_What you need to do_. Word for word, quote all of the material, omitting the pictures.

* * *

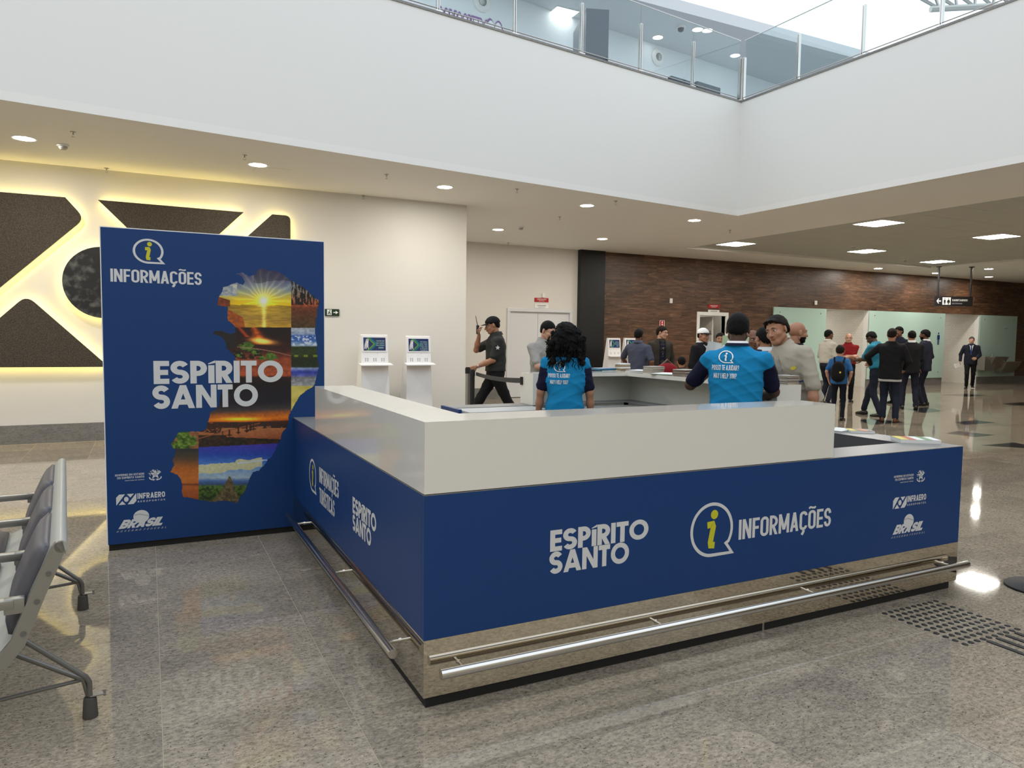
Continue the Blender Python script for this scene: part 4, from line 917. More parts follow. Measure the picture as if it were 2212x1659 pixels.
plate((1155, 643), (1185, 653), YR-.014, 'sign_red', 'red plate above the white double door', [('ACESSO RESTRITO', .18, .82, .52, .28), ('RESTRICTED AREA', .3, .7, .2, .16)])
plate((1155, 656.5), (1185, 666.5), YR-.014, 'sign_white', 'white plate under the red one above the double door', [('ACESSO RESTRITO', .2, .8, .52, .28), ('RESTRICTED AREA', .28, .72, .2, .15)], txtm='sign_dark')
plate((1530, 657.5), (1554.5, 666), YR-.03, 'sign_red', 'red plate above the staff doorway in the wooden wall', [('ACESSO RESTRITO', .18, .82, .5, .28), ('RESTRICTED AREA', .3, .7, .2, .16)])
plate((1530, 669), (1554, 678), YR-.03, 'sign_white', 'white plate under the red one above the staff doorway', [('SALA MULTIUSO', .2, .8, .5, .28), ('MULTIPURPOSE', .28, .72, .2, .15)], txtm='sign_dark')
def ext(sh, t, X, Y):
    sh.put('border', [[(X(a), Y(b)) for a, b in q] for q in ([(.0, .0), (1, .0), (1, .06), (0, .06)], [(0, .94), (1, .94), (1, 1), (0, 1)], [(0, 0), (.08, 0), (.08, 1), (0, 1)], [(.92, 0), (1, 0), (1, 1), (.92, 1)])], 'sign_white', t)
    sh.put('hydrant_symbol', [[(X(a), Y(b)) for a, b in q] for q in ([(.42, .55), (.62, .55), (.62, .82), (.42, .82)], [(.38, .2), (.66, .2), (.66, .4), (.38, .4)], [(.5, .38), (.54, .38), (.54, .56), (.5, .56)])], 'sign_white', t)
plate((1425, 692), (1435.5, 705), YR-.03, 'sign_red', 'small red fire equipment sign on the wooden wall', [], extra=ext)
for tl, br, l in (((1172, 633.5), (1177, 643), 'tiny white sensor box above the red door plate'), ((1447.5, 644.5), (1453, 655), 'small white wall box on the wooden wall left of the staff doorway'), ((1760.5, 649.5), (1765.5, 658.5), 'small white wall box above the frosted glass panel')):
    Yq = YR-.045; (xa, _, zt), (xb, _, zb) = aty(*tl, Yq), aty(*br, Yq); t = empty('wall_box', ((xa+xb)/2, Yq+.02, zb), l, 'box')
    MB().cbox((xa, Yq, zb), (xb, YR-.019 if xa > 10.4 else YR-.001, zt), .006).build('case', 'white_plastic', t)
    MB().cbox((xa+.02, Yq-.003, zb+.03), (xb-.02, Yq+.002, zt-.03), .002).build('cover', 'sign_white', t)
# warning poster inside the staff doorway
def warn(sh, t, X, Y):
    sh.put('header', [[(X(.04), Y(.72)), (X(.96), Y(.72)), (X(.96), Y(.95)), (X(.04), Y(.95))]], 'sign_dark', t)
    sh.put('header_oval', [[(X(.5+.4*math.cos(a)), Y(.835+.085*math.sin(a))) for a in [k*math.pi/10 for k in range(20)]]], 'sign_red', t, .0018)
    P, w = text_polys('PERIGO', .6, .17, .14); sh.put('lettering', fit(P, w, X(.22), Y(.80), X(.78), Y(.87)-Y(.80)), 'sign_white', t, .0030)
    sh.put('triangle', [[(X(.2), Y(.1)), (X(.8), Y(.1)), (X(.5), Y(.62))]], mat('warn_yellow', (.6, .45, .01), .4), t, .0018)
    sh.put('triangle_mark', [[(X(.47), Y(.25)), (X(.53), Y(.25)), (X(.54), Y(.45)), (X(.46), Y(.45))], [(X(.47), Y(.16)), (X(.53), Y(.16)), (X(.53), Y(.21)), (X(.47), Y(.21))]], 'sign_dark', t, .0032)
plate((1516, 706), (1541, 742), YR+1.17, 'sign_white', 'warning poster with yellow triangle inside the staff doorway', [], extra=warn, name='warning_sign')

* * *

_Output for this exercise_.
Continue the Blender Python script for this scene: part 4, from line 917. More parts follow. Measure the picture as if it were 2212x1659 pixels.
plate((1155, 643), (1185, 653), YR-.014, 'sign_red', 'red plate above the white double door', [('ACESSO RESTRITO', .18, .82, .52, .28), ('RESTRICTED AREA', .3, .7, .2, .16)])
plate((1155, 656.5), (1185, 666.5), YR-.014, 'sign_white', 'white plate under the red one above the double door', [('ACESSO RESTRITO', .2, .8, .52, .28), ('RESTRICTED AREA', .28, .72, .2, .15)], txtm='sign_dark')
plate((1530, 657.5), (1554.5, 666), YR-.03, 'sign_red', 'red plate above the staff doorway in the wooden wall', [('ACESSO RESTRITO', .18, .82, .5, .28), ('RESTRICTED AREA', .3, .7, .2, .16)])
plate((1530, 669), (1554, 678), YR-.03, 'sign_white', 'white plate under the red one above the staff doorway', [('SALA MULTIUSO', .2, .8, .5, .28), ('MULTIPURPOSE', .28, .72, .2, .15)], txtm='sign_dark')
def ext(sh, t, X, Y):
    sh.put('border', [[(X(a), Y(b)) for a, b in q] for q in ([(.0, .0), (1, .0), (1, .06), (0, .06)], [(0, .94), (1, .94), (1, 1), (0, 1)], [(0, 0), (.08, 0), (.08, 1), (0, 1)], [(.92, 0), (1, 0), (1, 1), (.92, 1)])], 'sign_white', t)
    sh.put('hydrant_symbol', [[(X(a), Y(b)) for a, b in q] for q in ([(.42, .55), (.62, .55), (.62, .82), (.42, .82)], [(.38, .2), (.66, .2), (.66, .4), (.38, .4)], [(.5, .38), (.54, .38), (.54, .56), (.5, .56)])], 'sign_white', t)
plate((1425, 692), (1435.5, 705), YR-.03, 'sign_red', 'small red fire equipment sign on the wooden wall', [], extra=ext)
for tl, br, l in (((1172, 633.5), (1177, 643), 'tiny white sensor box above the red door plate'), ((1447.5, 644.5), (1453, 655), 'small white wall box on the wooden wall left of the staff doorway'), ((1760.5, 649.5), (1765.5, 658.5), 'small white wall box above the frosted glass panel')):
    Yq = YR-.045; (xa, _, zt), (xb, _, zb) = aty(*tl, Yq), aty(*br, Yq); t = empty('wall_box', ((xa+xb)/2, Yq+.02, zb), l, 'box')
    MB().cbox((xa, Yq, zb), (xb, YR-.019 if xa > 10.4 else YR-.001, zt), .006).build('case', 'white_plastic', t)
    MB().cbox((xa+.02, Yq-.003, zb+.03), (xb-.02, Yq+.002, zt-.03), .002).build('cover', 'sign_white', t)
# warning poster inside the staff doorway
def warn(sh, t, X, Y):
    sh.put('header', [[(X(.04), Y(.72)), (X(.96), Y(.72)), (X(.96), Y(.95)), (X(.04), Y(.95))]], 'sign_dark', t)
    sh.put('header_oval', [[(X(.5+.4*math.cos(a)), Y(.835+.085*math.sin(a))) for a in [k*math.pi/10 for k in range(20)]]], 'sign_red', t, .0018)
    P, w = text_polys('PERIGO', .6, .17, .14); sh.put('lettering', fit(P, w, X(.22), Y(.80), X(.78), Y(.87)-Y(.80)), 'sign_white', t, .0030)
    sh.put('triangle', [[(X(.2), Y(.1)), (X(.8), Y(.1)), (X(.5), Y(.62))]], mat('warn_yellow', (.6, .45, .01), .4), t, .0018)
    sh.put('triangle_mark', [[(X(.47), Y(.25)), (X(.53), Y(.25)), (X(.54), Y(.45)), (X(.46), Y(.45))], [(X(.47), Y(.16)), (X(.53), Y(.16)), (X(.53), Y(.21)), (X(.47), Y(.21))]], 'sign_dark', t, .0032)
plate((1516, 706), (1541, 742), YR+1.17, 'sign_white', 'warning poster with yellow triangle inside the staff doorway', [], extra=warn, name='warning_sign')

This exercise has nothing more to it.